◆ What is needed
Repeat the data below exactly, dropping any pictures it holds.

---*---

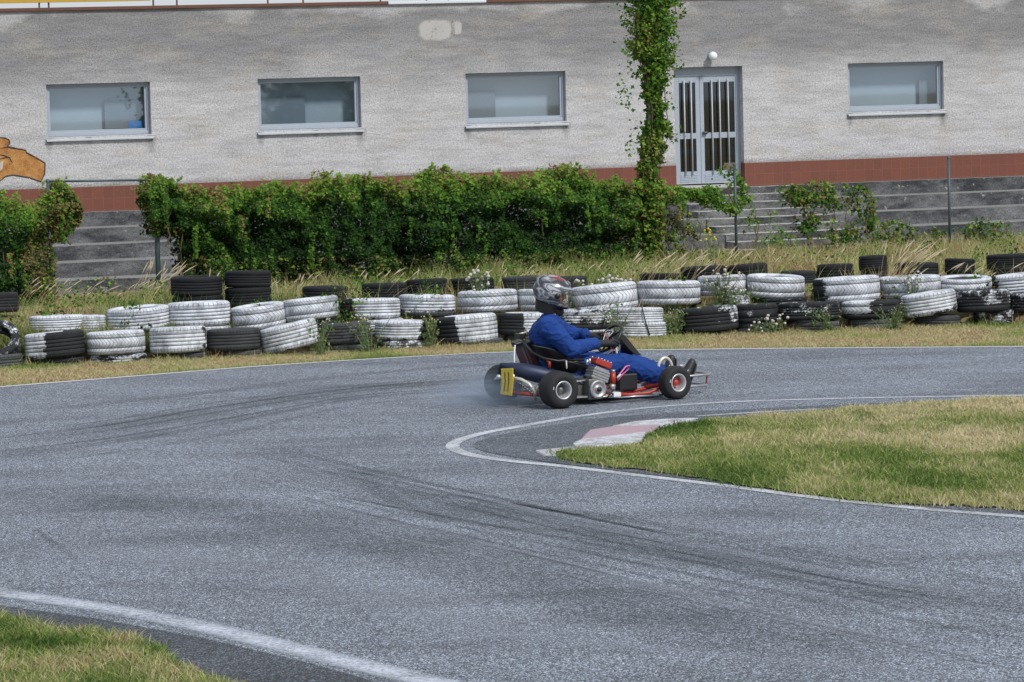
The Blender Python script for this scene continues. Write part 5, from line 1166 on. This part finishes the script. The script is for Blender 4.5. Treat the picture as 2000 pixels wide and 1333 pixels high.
m = MB(); m.lathe([(0, 0), (.022, 0), (.02, .014), (0, .016)], 14, Matrix.Translation((cc.x + .012, -.066, cc.z)) @ Ay); m.build('crank_nut', M['black'], eng)
# cylinder leaning forward-back along the line from case to red head
h0 = ep(1166, 735, -.34); h1 = ep(1172, 713, -.34); d_ = (h1 - h0).normalized(); tilt = R_(22)
up = Vector((-math.sin(tilt) * -1, 0, math.cos(tilt))); fw = Vector((math.cos(tilt), 0, -math.sin(tilt)))
m = MB(); bc = ep(1167, 733, -.34)
for k in range(4): m.obox(bc + up * (-.035 + k * .022), fw * (.082 - .004 * (k % 2)), Vector((0, .062, 0)), up * .0095)
m.obox(bc + up * .0, fw * .066, Vector((0, .055, 0)), up * .055)
m.build('cylinder', M['alu'], eng, bevel=.004)
m = MB(); hc = ep(1173, 711, -.34); m.obox(hc, fw * .078, Vector((0, .06, 0)), up * .024); hd = m.build('cylinder_head', M['red'], eng, bevel=.006)
m = MB()
for i in range(5):
    for s_ in (-1, 1): p = hc + fw * (-.062 + i * .031) + Vector((0, s_ * .05, 0)); m.tube([p + up * .022, p + up * .034], .0055, 6)
m.build('head_bolt', M['steel'], hd)
m = MB(); m.tube([ep(1147, 714, -.34), ep(1147, 704, -.34)], .013, 10); m.tube([ep(1152, 712, -.36), ep(1152, 702, -.36)], .009, 8); m.build('water_outlet', M['steel'], eng)
m = MB(); m.tube([ep(1197, 752, -.36), ep(1197, 729, -.36)], .024, 14); m.build('carburettor', M['red'], eng)
m = MB(); m.tube([ep(1197, 729, -.36), ep(1197, 724, -.36)], .02, 14); m.tube([ep(1195, 762, -.36), ep(1196, 752, -.36)], .028, 12); m.tube([ep(1188, 742, -.36), ep(1178, 742, -.35)], .02, 12); m.build('carburettor_top', M['alu'], eng)
m = MB(); m.obox(ep(1200, 772, -.38), Vector((.035, 0, 0)), Vector((0, .05, 0)), Vector((0, 0, .018))); m.tube([ep(1182, 776, -.40), ep(1208, 771, -.40)], .008, 6); m.build('engine_mount', M['whitep'], eng, bevel=.006)
m = MB(); m.tube([ep(1180, 772, -.41), ep(1190, 768, -.42), ep(1200, 774, -.42), ep(1212, 770, -.41)], .006, 6); m.tube([ep(1186, 778, -.42), ep(1198, 764, -.42)], .006, 6); m.build('throttle_cable', M['black'], eng)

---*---

◆ Correct result
The Blender Python script for this scene continues. Write part 5, from line 1166 on. This part finishes the script. The script is for Blender 4.5. Treat the picture as 2000 pixels wide and 1333 pixels high.
m = MB(); m.lathe([(0, 0), (.022, 0), (.02, .014), (0, .016)], 14, Matrix.Translation((cc.x + .012, -.066, cc.z)) @ Ay); m.build('crank_nut', M['black'], eng)
# cylinder leaning forward-back along the line from case to red head
h0 = ep(1166, 735, -.34); h1 = ep(1172, 713, -.34); d_ = (h1 - h0).normalized(); tilt = R_(22)
up = Vector((-math.sin(tilt) * -1, 0, math.cos(tilt))); fw = Vector((math.cos(tilt), 0, -math.sin(tilt)))
m = MB(); bc = ep(1167, 733, -.34)
for k in range(4): m.obox(bc + up * (-.035 + k * .022), fw * (.082 - .004 * (k % 2)), Vector((0, .062, 0)), up * .0095)
m.obox(bc + up * .0, fw * .066, Vector((0, .055, 0)), up * .055)
m.build('cylinder', M['alu'], eng, bevel=.004)
m = MB(); hc = ep(1173, 711, -.34); m.obox(hc, fw * .078, Vector((0, .06, 0)), up * .024); hd = m.build('cylinder_head', M['red'], eng, bevel=.006)
m = MB()
for i in range(5):
    for s_ in (-1, 1): p = hc + fw * (-.062 + i * .031) + Vector((0, s_ * .05, 0)); m.tube([p + up * .022, p + up * .034], .0055, 6)
m.build('head_bolt', M['steel'], hd)
m = MB(); m.tube([ep(1147, 714, -.34), ep(1147, 704, -.34)], .013, 10); m.tube([ep(1152, 712, -.36), ep(1152, 702, -.36)], .009, 8); m.build('water_outlet', M['steel'], eng)
m = MB(); m.tube([ep(1197, 752, -.36), ep(1197, 729, -.36)], .024, 14); m.build('carburettor', M['red'], eng)
m = MB(); m.tube([ep(1197, 729, -.36), ep(1197, 724, -.36)], .02, 14); m.tube([ep(1195, 762, -.36), ep(1196, 752, -.36)], .028, 12); m.tube([ep(1188, 742, -.36), ep(1178, 742, -.35)], .02, 12); m.build('carburettor_top', M['alu'], eng)
m = MB(); m.obox(ep(1200, 772, -.38), Vector((.035, 0, 0)), Vector((0, .05, 0)), Vector((0, 0, .018))); m.tube([ep(1182, 776, -.40), ep(1208, 771, -.40)], .008, 6); m.build('engine_mount', M['whitep'], eng, bevel=.006)
m = MB(); m.tube([ep(1180, 772, -.41), ep(1190, 768, -.42), ep(1200, 774, -.42), ep(1212, 770, -.41)], .006, 6); m.tube([ep(1186, 778, -.42), ep(1198, 764, -.42)], .006, 6); m.build('throttle_cable', M['black'], eng)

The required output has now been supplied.